Value Equities No Answer to Stressed Markets

Investors looking to tap global growth in stressed markets should look outside their usual value-focused remit, Mercer Investment Consulting says. 

(February 21, 2012)  —  Investors should not rely on the value-focused section of their equity portfolios in a stressed market environment, a paper by Mercer Investment Consulting has suggested.

Low volatility assets should be incorporated to a global equity allocation, the consulting firm said, to level out other characteristics of a portfolio tapping long-term growth.

Dean Cheeseman, portfolio manager at Mercer, told aiCIO: “When markets are under stress, investors normally depend on value managers, but in 2011 this type of manager did not have a good year.

“Markets became so short-sighted that managers that were prepared to buy and hold saw that their strategy did not work, as markets rewarded in the short term instead.”

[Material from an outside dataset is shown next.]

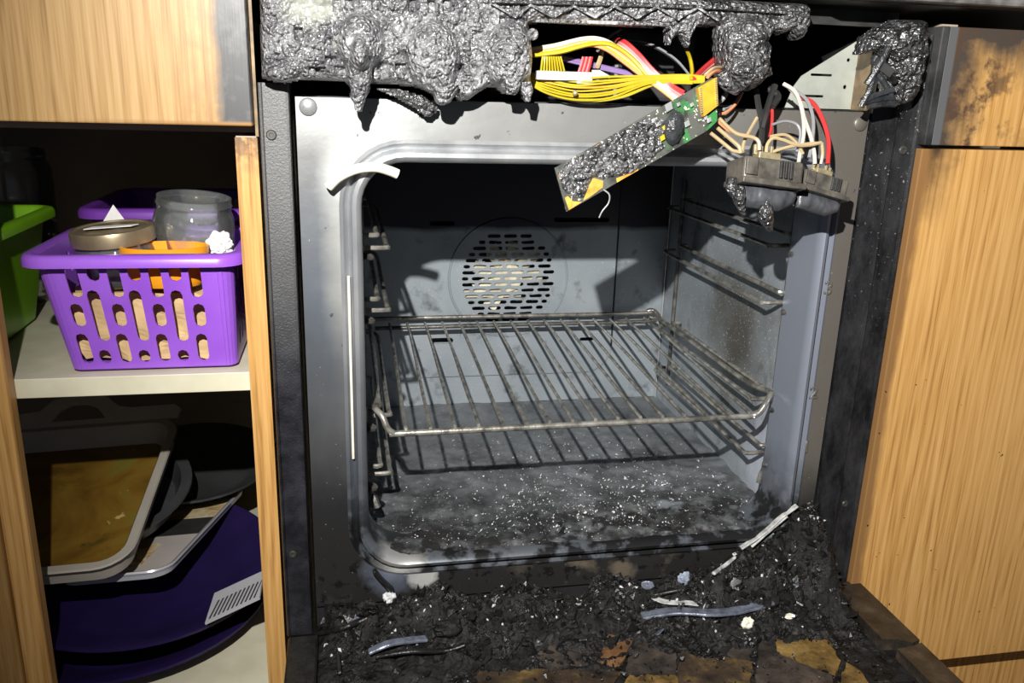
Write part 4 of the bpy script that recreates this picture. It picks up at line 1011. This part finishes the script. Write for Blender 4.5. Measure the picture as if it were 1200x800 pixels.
# ================================================================== SHELF CONTENTS
def basket(name, lbl, bx, by, rx, ry, z0, z1, mat, pattern=True, rb=.008, rr=.012):
    c = ((bx[0] + bx[1]) / 2, (by[0] + by[1]) / 2, z0)
    b_ = thing(name, lbl, 'basket', c)
    base_r = rrect(bx[0], bx[1], by[0], by[1], rb, 5); rim_r = rrect(rx[0], rx[1], ry[0], ry[1], rr, 5); n = 6
    def P(i, v):
        a, r_ = base_r[i % 24], rim_r[i % 24]; return Vector((a[0] + (r_[0] - a[0]) * v, a[1] + (r_[1] - a[1]) * v, z0 + .003 + (z1 - z0 - .003) * v))
    parts = []
    for q in range(4):      # rounded corners
        for k in range(5):
            i = q * 6 + k; parts.append(([tuple(P(i, 0)), tuple(P(i + 1, 0)), tuple(P(i + 1, 1)), tuple(P(i, 1))], [(0, 1, 2, 3)]))
        i, j = q * 6 + 5, q * 6 + 6     # flat between corners: q=0 back, 1 left, 2 front, 3 right
        hs = []
        if pattern and q in (0, 2):
            for u, v0, v1 in pattern:
                hs.append(slot(u, (v0 + v1) / 2, .076, v1 - v0, 4))
        elif pattern:
            for a in range(4):
                for v0, v1 in ((.12, .3), (.42, .6), (.72, .9)): hs.append(slot(.2 + a * .2, (v0 + v1) / 2, .07, v1 - v0, 4))
        # stadiums in u are squeezed by the wall aspect, so build them in metric units
        wl = (P(j, .5) - P(i, .5)).length; hl = z1 - z0
        hs2 = []
        for h_ in hs:
            us = [p[0] for p in h_]; vs = [p[1] for p in h_]; cu, cv = (min(us) + max(us)) / 2, (min(vs) + max(vs)) / 2
            hs2.append([(x / wl, y / hl) for x, y in slot(cu * wl, cv * hl, (max(us) - min(us)) * wl, (max(vs) - min(vs)) * hl, 4)])
        parts.append(holed([(0, 0), (1, 0), (1, 1), (0, 1)], hs2, lambda u, v, i=i, j=j: P(i, v).lerp(P(j, v), u)))
    parts.append(([(x, y, z0 + .003) for x, y in base_r], [tuple(range(24))]))
    o_ = mk('body', join(*parts), mat, b_); solid(o_, .0018, 0)
    # rim lip
    def rg(off, z): return [(x, y, z) for x, y in rrect(rx[0] - off, rx[1] + off, ry[0] - off, ry[1] + off, rr + off, 5)]
    o_ = mk('rim', bridge([rg(-.001, z1 - .002), rg(-.0005, z1 + .001), rg(.002, z1 + .003), rg(.0085, z1 + .002), rg(.0105, z1 - .001), rg(.0108, z1 - .007), rg(.0095, z1 - .007), rg(.009, z1 - .001), rg(.001, z1 - .002)]), mat, b_, smooth=True)
    return b_
# slot pattern of the front wall (u along the flat wall, v up)
def uv(x, y):
    p = at(x * .2874, 200 + y * .2874, .009)
    v = (p.z - .003) / .099; p = at(x * .2874, 200 + y * .2874, .016 - .014 * v); v = (p.z - .003) / .099
    xl = -.456 - .012 * v; xr = -.338 - .001 * v
    return (p.x - xl) / (xr - xl), v
patf = []
for xs, y0, y1 in (((297, 468, 635, 797), 362, 517), ((376, 545, 712), 362, 450), ((320, 488, 652, 815), 540, 635), ((403, 568, 733), 485, 695), ((345, 508, 668, 828), 662, 797), ((432, 592, 750), 728, 797)):
    for x in xs:
        u, a = uv(x, (y0 + y1) / 2); _, v1 = uv(x, y0); _, v0 = uv(x, y1); patf.append((min(max(u, .06), .94), max(v0, .05), min(v1, .93)))
basket('storage_basket', 'bright purple slotted plastic basket in front on the upper shelf', (-.464, -.330), (.016, .125), (-.480, -.327), (.002, .145), 0., .102, 'purple', patf)
basket('storage_basket', 'second purple basket standing behind the filled purple basket', (-.455, -.345), (.175, .30), (-.478, -.330), (.158, .325), 0., .118, 'purple_deep', patf)
basket('storage_basket', 'lime green plastic basket at the far left of the upper shelf', (-.660, -.549), (.075, .20), (-.680, -.533), (.060, .22), 0., .112, 'green', None)
# jar with a gold lid
def jar(lbl, c, r, h, tilt, lid, name='glass_jar', grp=None):
    j = thing(name, lbl, 'jar', c)
    tm = Matrix.Rotation(tilt[0], 3, 'X') @ Matrix.Rotation(tilt[1], 3, 'Y')
    pr = [(.0001, 0), (r * .85, 0), (r, r * .15), (r, h - .022), (r * .93, h - .014), (r * .90, h - .012), (r * .90, h - .008), (r * .93, h - .006), (r * .90, h - .004), (r * .90, h), (r * .84, h), (r * .84, h - .012), (r * .92, h - .024), (r * .92, r * .2), (r * .8, .004), (.0001, .004)]
    mk('body', lathe(pr, c, 36, tm), 'glass', j, smooth=True)
    if lid:
        lp = [(r * .97, h - .010), (r * 1.0, h - .010), (r * 1.0, h - .001), (r * .97, h + .002), (r * .88, h + .0022), (r * .86, h + .001), (.0001, h + .001)]
        mk('lid', lathe(lp, c, 36, tm), 'gold_lid', j, smooth=True, label='gold tin lid')
    return j, tm
jar('glass jar with dull gold lid inside the front purple basket', Vector((-.428, .060, .070)), .0345, .046, (math.radians(3), math.radians(-4)), True)
lc = Vector((-.428, .060, .070)) + Vector((-.003, .0, .0482))
o = mk('paper_scrap', poly_prism([(-.02, -.012), (.018, -.010), (.022, -.001), (-.016, .0)], lambda u, v, d: lc + Vector((u, v - .002, .0012 + u * .07 - d)), .0006), 'paper', base=lc); tag(o, 'torn white label scrap lying on the gold jar lid', 'paper')
jar('open clear glass jar without lid tilted in the front purple basket', Vector((-.372, .088, .068)), .0355, .074, (math.radians(4), math.radians(5)), False)
jar('tall clear glass jar at the back left of the upper shelf', Vector((-.595, .30, .0)), .045, .165, (0, 0), False)
# orange bowl just behind the front wall
oc = Vector((-.385, .034, .072))
ob = thing('plastic_bowl', 'orange plastic bowl inside the front purple basket', 'bowl', oc)
mk('bowl', lathe([(.0001, 0), (.028, 0), (.034, .008), (.0365, .034), (.0345, .034), (.032, .009), (.0001, .003)], oc, 36), 'orange', ob, smooth=True)
for o in ob.children:
    o.data.transform(Matrix.Diagonal((1.0, .62, 1.0, 1.0)))
# brown paper bag filling the basket
bm = bmesh.new(); bmesh.ops.create_cube(bm, size=1); bmesh.ops.subdivide_edges(bm, edges=bm.edges[:], cuts=14, use_grid_fill=True)
VV = []
for v in bm.verts:
    p = Vector((-.400 + v.co.x * .124, .066 + v.co.y * .078, .036 + v.co.z * .058)); k = .5 + .5 * (v.co.z + .5)
    p.x = -.400 + (p.x + .400) * (.92 + .12 * (v.co.z + .5)); p += Vector((noise.noise(p * 60), noise.noise(p * 60 + Vector((5, 0, 0))), noise.noise(p * 60 + Vector((0, 9, 0))))) * .004
    p.y += abs(noise.noise(Vector((p.x * 90, p.z * 40, 2)))) * .004
    VV.append(tuple(p))
FF = [tuple(v.index for v in f.verts) for f in bm.faces]; bm.free()
o = mk('paper_bag', (VV, FF), 'kraft', base=(-.397, .068, .006)); tag(o, 'crumpled brown paper bag showing through the purple basket slots', 'bag')
def crumple(lbl, c, sz, seed, mat='paper', name='crumpled_paper'):
    bm = bmesh.new(); bmesh.ops.create_icosphere(bm, subdivisions=4, radius=1); VV = []
    for v in bm.verts:
        n_ = 1 + .55 * abs(noise.noise(v.co * 1.8 + Vector((seed, 0, 0)))) - .35 * abs(noise.noise(v.co * 4.1 + Vector((0, seed, 0))))
        VV.append((c[0] + v.co.x * sz[0] * n_, c[1] + v.co.y * sz[1] * n_, c[2] + v.co.z * sz[2] * n_))
    FF = [tuple(v.index for v in f.verts) for f in bm.faces]; bm.free()
    o_ = mk(name, (VV, FF), mat, base=(c[0], c[1], c[2] - sz[2])); tag(o_, lbl, 'paper'); return o_
crumple('crumpled white tissue at the right end of the front purple basket', (-.341, .048, .104), (.010, .011, .010), 3)
pc = at(135, 256, .105)
o = mk('paper_scrap', ([tuple(pc + Vector(v)) for v in ((-.018, 0, -.014), (.016, -.004, -.012), (.020, .004, -.030), (-.002, .006, .012), (-.016, .004, -.034), (.004, -.006, -.03))], [(0, 5, 3), (5, 1, 3), (1, 2, 3), (2, 4, 3), (4, 0, 3), (0, 4, 2, 1, 5)]), 'paper', base=pc - Vector((0, 0, .034))); tag(o, 'white folded paper point sticking up behind the gold lid', 'paper')

# ---- trays in the lower compartment
def quad_map(FL, FR, BR):
    FL, FR, BR = Vector(FL), Vector(FR), Vector(BR); ex = FR - FL; ey = BR - FR; nz = ex.cross(ey).normalized()
    return lambda u, v, h: FL + ex * u + ey * v + nz * h, ex.length, ey.length
def tray(name, lbl, FL, FR, BR, depth, lipw, rad, mat_rim, mat_in, handle=False, cat='tray'):
    mp, W, L = quad_map(FL, FR, BR)
    tr = thing(name, lbl, cat, (Vector(FL) + Vector(BR)) / 2 - Vector((0, 0, depth)))
    def rg(off, h): return [tuple(mp(x / W, y / L, h)) for x, y in rrect(off, W - off, off, L - off, max(rad - off, .006), 6)]
    mk('rim', bridge([rg(lipw + depth * .5, -depth + .002), rg(lipw + .002, -.003), rg(lipw, 0), rg(.001, .0008), rg(0, -.001), rg(.002, -.004), rg(lipw * .55, -.005), rg(lipw * .75, -depth * .85), rg(lipw + depth * .25, -depth), [tuple(mp(.5 + (x / W - .5) * .02, .5 + (y / L - .5) * .02, -depth)) for x, y in rrect(0, W, 0, L, rad, 6)]]), mat_rim, tr, smooth=True)
    R_ = rg(lipw + depth * .5, -depth + .0025)
    mk('base', (R_, [tuple(range(len(R_)))]), mat_in, tr)
    return tr, mp, W, L
FR = Vector((-.444, .040, -.203)); BRt = at(214, 487, .285); FLt = FR + Vector((-.21, .015, -.014))
tr1, mp1, W1, L1 = tray('serving_tray', 'white serving tray with orange picture and arched handle, topmost of the stack', FLt, FR, BRt, .024, .010, .035, 'tray_white', 'tray_pic')
# arched handle rising from the far edge
hc, hw = .44, .20
arc = [(.02, 0), (.98, 0), (.995, .010), (.96, .016), (.72, .016), (hc + hw * 1.05, .019), (hc + hw * .75, .030), (hc + hw * .3, .034), (hc - hw * .3, .034), (hc - hw * .75, .030), (hc - hw * 1.05, .019), (.02, .016)]
inn = [(hc + hw * .72, .006), (hc + hw * .5, .018), (hc + hw * .2, .023), (hc - hw * .2, .023), (hc - hw * .5, .018), (hc - hw * .72, .006)]
hd = mk('handle', holed(arc, [inn], lambda u, v: mp1(u, 1 - .004 / L1, 0) + Vector((0, v * .55, v * .9))), 'tray_white', tr1); solid(hd, .005, 0)
# dark round roasting tin below it
pc_ = Vector((-.528, .220, -.212))
rp = thing('roasting_tin', 'dark grey round roasting tin under the white serving tray', 'tin', pc_)
tl = Matrix.Rotation(math.radians(10), 3, 'X') @ Matrix.Rotation(math.radians(2), 3, 'Y')
mk('pan', lathe([(.0001, -.012), (.092, -.012), (.100, .010), (.112, .012), (.1125, .010), (.102, .006), (.094, -.016), (.0001, -.016)], pc_, 48, tl), 'tray_dark', rp, smooth=True)
# small printed tray
FRp = at(196, 668, .075); BRp = at(291, 566, .325); FLp = FRp + Vector((-.110, .006, -.006))
tr2, mp2, W2, L2 = tray('printed_tray', 'small narrow tray printed with bread pictures beneath the roasting tin', FLp, FRp, BRp, .010, .004, .022, 'tray_lip', 'tray_ground')
for (u0, u1, v0, v1, mn, nm) in ((.1, .9, .64, .90, 'bread', 'bread_picture'), (.1, .9, .44, .63, 'print_dark', 'dark_band'), (.12, .62, .14, .36, 'bread', 'bread_picture')):
    mk(nm, poly_prism([(u0, v0), (u1, v0), (u1, v1), (u0, v1)], lambda u, v, d: mp2(u, v, -.0068 - d), .0003), mn, tr2)
# navy dish and second navy dish
def dish(lbl, c, r, h, tilt, mat='navy', name='plastic_dish'):
    tm = Matrix.Rotation(math.radians(tilt[0]), 3, 'X') @ Matrix.Rotation(math.radians(tilt[1]), 3, 'Y'); c = Vector(c)
    d_ = thing(name, lbl, 'dish', c)
    mk('dish', lathe([(.0001, 0), (r * .62, 0), (r * .72, h * .25), (r * .96, h), (r, h + .001), (r, h - .002), (r * .74, h * .25 - .003), (r * .64, -.003), (.0001, -.003)], c, 56, tm), mat, d_, smooth=True)
    return d_, tm
dish('dark grey shallow tray behind the printed tray by the side panel', (-.432, .335, -.246), .100, .020, (6, 0), 'tray_dark', 'shallow_tray')
dish('upper navy blue plastic dish under the printed tray', (-.467, .165, -.292), .147, .022, (3, 3))
dish('lower navy blue plastic dish on the cabinet floor', (-.478, .155, -.3285), .15, .024, (0, 0))
# pale tray with black stripes tucked at the right
FRs = at(304, 700, .040); FLs = at(240, 730, .030); BRs = at(309, 668, .085)
mp3, W3, L3 = quad_map(FLs, FRs, BRs)
ts = thing('striped_tray', 'pale tray corner with thin black stripes between the navy dishes', 'tray', (FLs + BRs) / 2)
mk('plate', poly_prism([(0, 0), (1, 0), (1, 1), (.05, 1)], lambda u, v, d: mp3(u, v, -d), .0022), 'tray_lip', ts)
for k in range(11):
    u = .06 + k * .082
    mk('stripe', poly_prism([(u, .08), (u + .03, .08), (u + .14, .62), (u + .11, .62)], lambda a, b, d: mp3(min(a, 1), b, .0006 - d), .0006), 'print_dark', ts)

Cheeseman said that once an investor had bought in a global equity holding, including emerging markets and small-cap stocks, to take advantage of long-term growth, a portfolio needed balance from a low volatility section.

“Markets have oscillated so violently – meaning markets have had the opportunity to retrench – geopolitical noise has necessitated the need for a counterbalance,” he said.

The Mercer paper said changes in the investment landscape over market cycles has meant different sectors performed well at alternating times, so a portfolio should be constructed to be able to adapt to take advantage of these movements.

It said: “A simplistic policy of adding strategic tilts to emerging markets and small cap portfolios will increase both expected return and expected volatility. Therefore a global equity portfolio needs to adopt lower volatility characteristics without substantially compromising the expected returns.”

Mercer recently released a product with three distinct pillars incorporating this strategy; global equities, incorporating emerging markets and small-cap stocks, low volatile equity and quality portfolios.

Cheeseman said that back-tested over seven years, the strategy would have matched the MSCI World Index return, but with between 70-75% of the volatility.

However, he admitted that launching the product immediately before the third quarter sell-off of equity markets last year helped boost the strategy’s performance.